## What you have to do
Below are some entries. Transcribe the lines from the one holding "Generate a Blender" to the one holding "COL=S.collection", inclusive, but not the pictures among them.

## Given records
--------------------

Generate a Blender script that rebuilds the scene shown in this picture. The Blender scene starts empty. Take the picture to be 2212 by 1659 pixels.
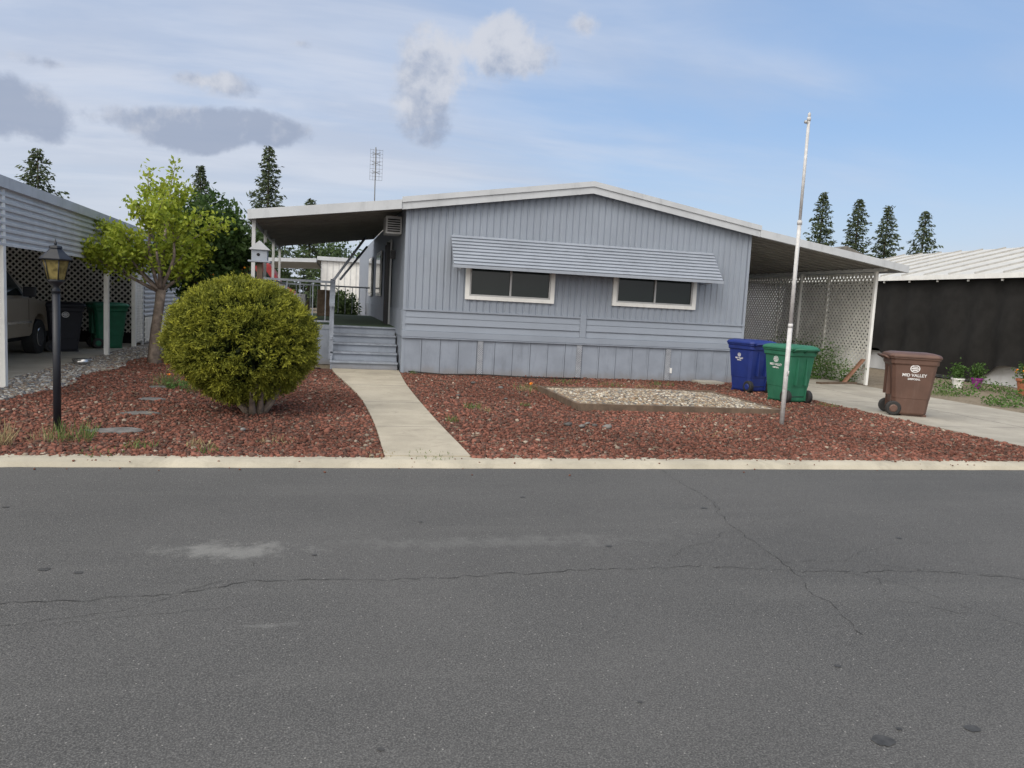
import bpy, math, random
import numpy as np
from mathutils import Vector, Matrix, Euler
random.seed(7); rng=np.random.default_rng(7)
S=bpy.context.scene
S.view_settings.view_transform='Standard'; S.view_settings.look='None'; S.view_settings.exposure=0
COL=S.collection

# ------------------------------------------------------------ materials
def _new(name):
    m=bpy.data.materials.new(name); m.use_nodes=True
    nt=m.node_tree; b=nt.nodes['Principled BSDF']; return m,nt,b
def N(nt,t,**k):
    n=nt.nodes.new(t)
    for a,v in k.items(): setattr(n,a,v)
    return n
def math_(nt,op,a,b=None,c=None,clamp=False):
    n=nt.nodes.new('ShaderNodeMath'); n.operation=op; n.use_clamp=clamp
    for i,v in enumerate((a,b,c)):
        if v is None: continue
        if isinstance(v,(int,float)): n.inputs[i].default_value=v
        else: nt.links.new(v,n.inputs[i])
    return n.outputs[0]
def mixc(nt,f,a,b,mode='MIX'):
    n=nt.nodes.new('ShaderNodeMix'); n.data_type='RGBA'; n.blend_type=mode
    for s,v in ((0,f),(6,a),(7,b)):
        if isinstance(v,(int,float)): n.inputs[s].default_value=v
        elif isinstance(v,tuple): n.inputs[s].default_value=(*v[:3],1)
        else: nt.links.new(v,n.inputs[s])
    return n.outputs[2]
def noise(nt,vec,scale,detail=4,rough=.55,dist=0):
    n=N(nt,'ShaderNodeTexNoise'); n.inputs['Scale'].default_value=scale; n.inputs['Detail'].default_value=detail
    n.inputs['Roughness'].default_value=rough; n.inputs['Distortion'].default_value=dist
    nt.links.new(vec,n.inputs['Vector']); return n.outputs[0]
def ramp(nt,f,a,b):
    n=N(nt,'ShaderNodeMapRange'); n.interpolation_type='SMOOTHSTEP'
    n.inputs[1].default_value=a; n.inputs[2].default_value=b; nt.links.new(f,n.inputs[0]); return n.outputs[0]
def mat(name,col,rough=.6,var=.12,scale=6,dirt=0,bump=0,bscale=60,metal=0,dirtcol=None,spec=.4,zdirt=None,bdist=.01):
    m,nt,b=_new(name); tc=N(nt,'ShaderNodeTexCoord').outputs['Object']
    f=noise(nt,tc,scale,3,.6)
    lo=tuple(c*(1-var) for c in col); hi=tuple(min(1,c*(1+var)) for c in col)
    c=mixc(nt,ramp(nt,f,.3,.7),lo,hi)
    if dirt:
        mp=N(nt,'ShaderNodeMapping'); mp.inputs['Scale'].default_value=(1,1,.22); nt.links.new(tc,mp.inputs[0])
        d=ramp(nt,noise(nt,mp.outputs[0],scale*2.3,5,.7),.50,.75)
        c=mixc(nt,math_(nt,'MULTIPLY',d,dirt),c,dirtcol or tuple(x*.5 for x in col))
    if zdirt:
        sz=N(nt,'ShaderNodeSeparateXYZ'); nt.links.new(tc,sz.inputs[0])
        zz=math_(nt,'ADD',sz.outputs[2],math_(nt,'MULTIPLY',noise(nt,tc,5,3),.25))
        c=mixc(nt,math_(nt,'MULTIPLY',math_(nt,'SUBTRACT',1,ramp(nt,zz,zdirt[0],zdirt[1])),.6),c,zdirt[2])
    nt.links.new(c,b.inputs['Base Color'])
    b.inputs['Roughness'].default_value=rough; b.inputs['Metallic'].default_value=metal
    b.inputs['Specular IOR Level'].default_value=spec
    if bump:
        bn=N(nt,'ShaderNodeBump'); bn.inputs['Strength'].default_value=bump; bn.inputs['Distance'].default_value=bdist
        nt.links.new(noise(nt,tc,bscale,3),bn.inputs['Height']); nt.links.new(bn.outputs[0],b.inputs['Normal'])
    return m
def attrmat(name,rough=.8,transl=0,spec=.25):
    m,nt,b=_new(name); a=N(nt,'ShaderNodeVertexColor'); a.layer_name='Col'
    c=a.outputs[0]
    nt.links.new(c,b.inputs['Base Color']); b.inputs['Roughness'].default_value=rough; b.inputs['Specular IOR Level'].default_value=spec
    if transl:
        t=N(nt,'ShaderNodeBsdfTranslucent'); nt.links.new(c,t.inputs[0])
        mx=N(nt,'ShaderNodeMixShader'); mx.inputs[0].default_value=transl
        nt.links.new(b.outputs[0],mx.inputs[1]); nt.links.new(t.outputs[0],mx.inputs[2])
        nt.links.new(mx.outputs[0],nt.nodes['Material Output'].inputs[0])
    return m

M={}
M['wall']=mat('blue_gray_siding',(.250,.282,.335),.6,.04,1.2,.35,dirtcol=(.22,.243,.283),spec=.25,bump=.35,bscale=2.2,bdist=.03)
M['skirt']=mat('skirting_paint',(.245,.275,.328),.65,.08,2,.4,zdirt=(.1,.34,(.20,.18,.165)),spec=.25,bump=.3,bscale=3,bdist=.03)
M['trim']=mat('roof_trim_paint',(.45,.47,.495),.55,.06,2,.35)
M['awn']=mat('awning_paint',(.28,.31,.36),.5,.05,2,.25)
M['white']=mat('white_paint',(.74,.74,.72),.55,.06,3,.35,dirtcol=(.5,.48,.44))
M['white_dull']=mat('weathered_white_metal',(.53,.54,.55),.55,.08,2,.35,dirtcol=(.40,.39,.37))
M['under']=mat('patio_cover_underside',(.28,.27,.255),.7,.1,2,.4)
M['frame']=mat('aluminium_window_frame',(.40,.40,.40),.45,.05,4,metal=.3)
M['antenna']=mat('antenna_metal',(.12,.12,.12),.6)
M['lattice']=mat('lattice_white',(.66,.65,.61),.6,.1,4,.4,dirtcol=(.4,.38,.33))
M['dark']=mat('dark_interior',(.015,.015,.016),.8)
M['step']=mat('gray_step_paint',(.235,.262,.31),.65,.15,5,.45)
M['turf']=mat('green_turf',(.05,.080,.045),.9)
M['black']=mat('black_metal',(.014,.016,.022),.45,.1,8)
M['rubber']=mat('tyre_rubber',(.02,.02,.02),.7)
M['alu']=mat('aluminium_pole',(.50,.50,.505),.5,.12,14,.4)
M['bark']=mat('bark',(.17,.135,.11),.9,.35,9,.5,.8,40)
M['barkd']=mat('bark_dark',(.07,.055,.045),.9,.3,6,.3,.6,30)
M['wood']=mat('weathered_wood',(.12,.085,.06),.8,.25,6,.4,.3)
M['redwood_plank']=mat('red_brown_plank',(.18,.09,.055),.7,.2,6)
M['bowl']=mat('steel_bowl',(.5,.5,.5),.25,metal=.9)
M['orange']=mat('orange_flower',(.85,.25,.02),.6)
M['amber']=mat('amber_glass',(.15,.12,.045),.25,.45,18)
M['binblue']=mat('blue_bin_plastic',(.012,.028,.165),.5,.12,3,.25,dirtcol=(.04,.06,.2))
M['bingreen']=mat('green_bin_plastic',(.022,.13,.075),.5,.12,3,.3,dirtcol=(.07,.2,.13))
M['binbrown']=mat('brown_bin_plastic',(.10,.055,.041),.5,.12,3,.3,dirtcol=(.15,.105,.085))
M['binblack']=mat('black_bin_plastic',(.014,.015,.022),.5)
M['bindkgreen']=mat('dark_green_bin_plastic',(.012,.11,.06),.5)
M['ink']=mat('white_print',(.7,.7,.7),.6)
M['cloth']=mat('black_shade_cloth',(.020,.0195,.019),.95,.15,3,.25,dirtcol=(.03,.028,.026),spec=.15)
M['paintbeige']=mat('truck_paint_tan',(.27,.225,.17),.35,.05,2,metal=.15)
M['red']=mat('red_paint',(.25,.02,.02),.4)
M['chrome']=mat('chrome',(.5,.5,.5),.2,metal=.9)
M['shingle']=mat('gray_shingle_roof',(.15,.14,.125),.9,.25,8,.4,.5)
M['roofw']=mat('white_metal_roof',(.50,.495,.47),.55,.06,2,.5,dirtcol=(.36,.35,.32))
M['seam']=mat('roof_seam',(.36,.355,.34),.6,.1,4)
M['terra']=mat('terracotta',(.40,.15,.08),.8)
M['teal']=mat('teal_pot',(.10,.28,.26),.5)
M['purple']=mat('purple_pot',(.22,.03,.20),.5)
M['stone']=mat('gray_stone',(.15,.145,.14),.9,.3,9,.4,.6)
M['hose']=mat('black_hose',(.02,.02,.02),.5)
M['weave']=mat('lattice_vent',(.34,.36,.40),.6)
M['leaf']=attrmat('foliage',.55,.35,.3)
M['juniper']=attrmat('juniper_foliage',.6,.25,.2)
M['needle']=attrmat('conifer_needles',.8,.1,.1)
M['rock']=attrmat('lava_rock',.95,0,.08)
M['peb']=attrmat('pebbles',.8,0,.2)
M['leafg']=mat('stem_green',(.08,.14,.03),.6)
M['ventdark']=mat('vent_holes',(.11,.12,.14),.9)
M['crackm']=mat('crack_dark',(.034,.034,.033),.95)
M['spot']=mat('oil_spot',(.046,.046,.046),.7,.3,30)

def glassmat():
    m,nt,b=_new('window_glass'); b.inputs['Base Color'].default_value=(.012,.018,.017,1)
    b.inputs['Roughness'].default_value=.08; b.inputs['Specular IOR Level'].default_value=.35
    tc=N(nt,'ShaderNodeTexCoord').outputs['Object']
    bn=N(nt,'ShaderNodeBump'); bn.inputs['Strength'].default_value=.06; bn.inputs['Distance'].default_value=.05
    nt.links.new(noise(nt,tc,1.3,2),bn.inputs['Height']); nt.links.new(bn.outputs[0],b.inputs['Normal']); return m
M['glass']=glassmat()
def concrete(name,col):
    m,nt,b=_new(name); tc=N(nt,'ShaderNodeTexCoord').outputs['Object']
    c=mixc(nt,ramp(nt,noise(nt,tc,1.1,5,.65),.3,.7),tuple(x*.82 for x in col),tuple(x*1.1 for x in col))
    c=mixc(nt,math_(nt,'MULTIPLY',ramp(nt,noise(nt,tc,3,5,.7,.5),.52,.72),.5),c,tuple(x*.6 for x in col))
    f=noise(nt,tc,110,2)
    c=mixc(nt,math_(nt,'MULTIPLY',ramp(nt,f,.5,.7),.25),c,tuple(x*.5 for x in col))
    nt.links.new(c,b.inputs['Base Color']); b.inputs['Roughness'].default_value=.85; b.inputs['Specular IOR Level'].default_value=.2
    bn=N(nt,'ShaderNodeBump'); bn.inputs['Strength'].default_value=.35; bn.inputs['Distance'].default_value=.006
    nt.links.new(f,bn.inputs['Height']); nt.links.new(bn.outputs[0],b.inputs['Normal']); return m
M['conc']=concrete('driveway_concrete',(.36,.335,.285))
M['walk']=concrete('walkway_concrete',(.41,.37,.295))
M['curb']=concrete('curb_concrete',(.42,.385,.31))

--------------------

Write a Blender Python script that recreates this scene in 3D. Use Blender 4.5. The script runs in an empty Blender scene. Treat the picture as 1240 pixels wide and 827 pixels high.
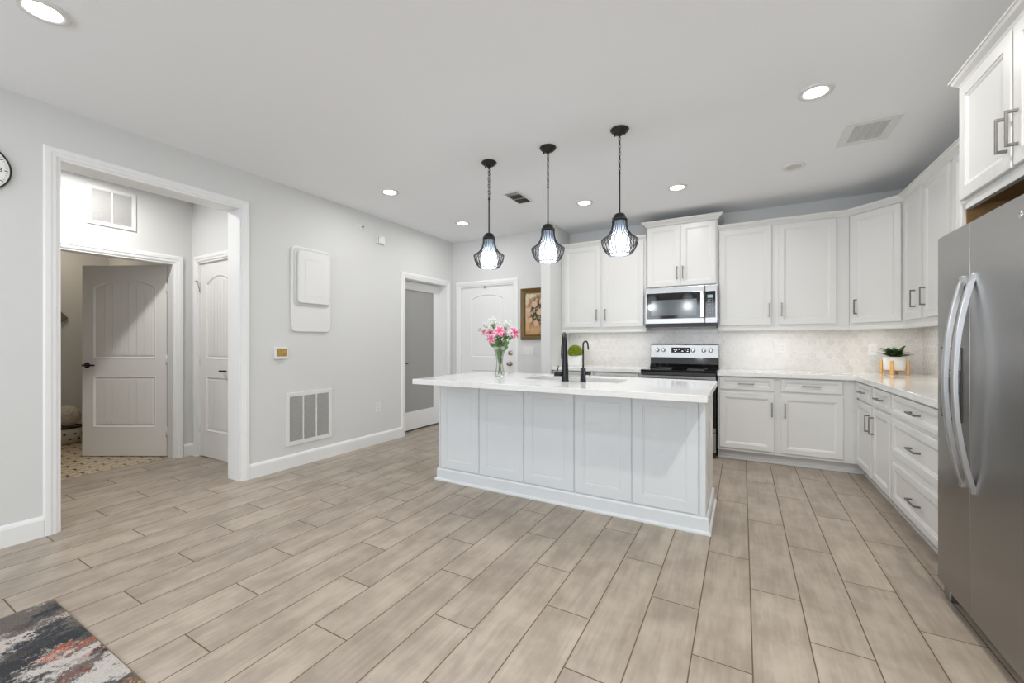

--------------------

## Expected answer
Generate a Blender script that rebuilds the scene shown in this picture. The Blender scene starts empty. Take the picture to be 2212 by 1659 pixels.
import bpy, math, random
import numpy as np
from mathutils import Vector, Matrix, Euler
random.seed(7); rng=np.random.default_rng(7)
S=bpy.context.scene
S.view_settings.view_transform='Standard'; S.view_settings.look='None'; S.view_settings.exposure=0
COL=S.collection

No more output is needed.